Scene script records
>> begin

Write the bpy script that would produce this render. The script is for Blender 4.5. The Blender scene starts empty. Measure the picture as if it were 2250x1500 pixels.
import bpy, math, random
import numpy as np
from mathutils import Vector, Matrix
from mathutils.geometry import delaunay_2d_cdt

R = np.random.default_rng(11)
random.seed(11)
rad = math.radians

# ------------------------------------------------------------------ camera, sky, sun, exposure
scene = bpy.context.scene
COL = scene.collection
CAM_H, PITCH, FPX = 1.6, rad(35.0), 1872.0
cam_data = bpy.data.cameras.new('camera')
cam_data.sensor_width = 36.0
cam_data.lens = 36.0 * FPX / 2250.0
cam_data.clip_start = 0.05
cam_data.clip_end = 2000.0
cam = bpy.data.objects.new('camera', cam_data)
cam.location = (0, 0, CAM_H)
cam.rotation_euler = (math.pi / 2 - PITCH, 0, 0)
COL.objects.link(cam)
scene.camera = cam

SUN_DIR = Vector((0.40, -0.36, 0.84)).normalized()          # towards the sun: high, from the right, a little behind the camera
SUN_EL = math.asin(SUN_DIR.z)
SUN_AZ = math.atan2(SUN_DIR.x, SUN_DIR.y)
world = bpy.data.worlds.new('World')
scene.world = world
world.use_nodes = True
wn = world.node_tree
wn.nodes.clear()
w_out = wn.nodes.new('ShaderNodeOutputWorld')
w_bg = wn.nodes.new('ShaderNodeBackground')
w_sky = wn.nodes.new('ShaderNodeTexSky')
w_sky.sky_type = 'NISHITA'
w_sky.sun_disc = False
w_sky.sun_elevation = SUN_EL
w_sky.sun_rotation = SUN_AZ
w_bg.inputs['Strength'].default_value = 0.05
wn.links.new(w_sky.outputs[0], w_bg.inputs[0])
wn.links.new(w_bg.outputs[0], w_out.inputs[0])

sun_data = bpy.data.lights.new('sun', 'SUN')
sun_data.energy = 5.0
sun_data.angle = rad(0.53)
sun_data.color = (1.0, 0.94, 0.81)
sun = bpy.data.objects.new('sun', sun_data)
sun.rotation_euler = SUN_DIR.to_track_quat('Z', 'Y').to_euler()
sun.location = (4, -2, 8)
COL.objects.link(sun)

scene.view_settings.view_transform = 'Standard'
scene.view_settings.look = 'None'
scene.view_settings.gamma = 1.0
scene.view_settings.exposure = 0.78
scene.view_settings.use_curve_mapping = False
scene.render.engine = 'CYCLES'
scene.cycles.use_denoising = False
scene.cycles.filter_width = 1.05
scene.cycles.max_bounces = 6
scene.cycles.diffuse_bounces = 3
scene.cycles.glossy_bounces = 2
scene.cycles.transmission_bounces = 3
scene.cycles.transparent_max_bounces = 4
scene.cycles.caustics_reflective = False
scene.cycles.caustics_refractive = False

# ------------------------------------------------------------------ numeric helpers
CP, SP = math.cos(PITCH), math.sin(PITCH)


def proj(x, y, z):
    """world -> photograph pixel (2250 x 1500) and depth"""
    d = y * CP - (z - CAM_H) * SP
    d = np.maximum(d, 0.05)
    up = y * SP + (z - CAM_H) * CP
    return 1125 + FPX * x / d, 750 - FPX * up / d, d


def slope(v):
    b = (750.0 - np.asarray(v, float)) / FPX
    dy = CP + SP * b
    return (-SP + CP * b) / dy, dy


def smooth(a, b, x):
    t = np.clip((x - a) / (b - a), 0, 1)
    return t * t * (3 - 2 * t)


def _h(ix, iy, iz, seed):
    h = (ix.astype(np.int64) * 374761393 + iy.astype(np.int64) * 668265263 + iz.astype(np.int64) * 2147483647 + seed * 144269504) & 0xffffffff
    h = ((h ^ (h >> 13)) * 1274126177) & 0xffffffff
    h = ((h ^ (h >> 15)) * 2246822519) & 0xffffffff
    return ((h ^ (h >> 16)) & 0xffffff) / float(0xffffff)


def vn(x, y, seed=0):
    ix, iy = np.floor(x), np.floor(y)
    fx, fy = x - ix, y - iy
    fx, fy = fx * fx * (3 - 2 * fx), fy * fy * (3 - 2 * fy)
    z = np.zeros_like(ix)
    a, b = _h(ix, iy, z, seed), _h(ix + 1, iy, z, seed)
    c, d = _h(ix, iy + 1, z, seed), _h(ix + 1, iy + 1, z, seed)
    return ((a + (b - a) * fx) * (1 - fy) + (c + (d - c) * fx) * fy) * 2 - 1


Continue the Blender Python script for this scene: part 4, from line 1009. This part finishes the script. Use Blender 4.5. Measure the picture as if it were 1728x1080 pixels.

>> end

PROBLEM
Only the lines from the first line of the material above through the line that contains "rad = math.radians" should be quoted, each one exactly.

FINAL RESULT
Write the bpy script that would produce this render. The script is for Blender 4.5. The Blender scene starts empty. Measure the picture as if it were 2250x1500 pixels.
import bpy, math, random
import numpy as np
from mathutils import Vector, Matrix
from mathutils.geometry import delaunay_2d_cdt

R = np.random.default_rng(11)
random.seed(11)
rad = math.radians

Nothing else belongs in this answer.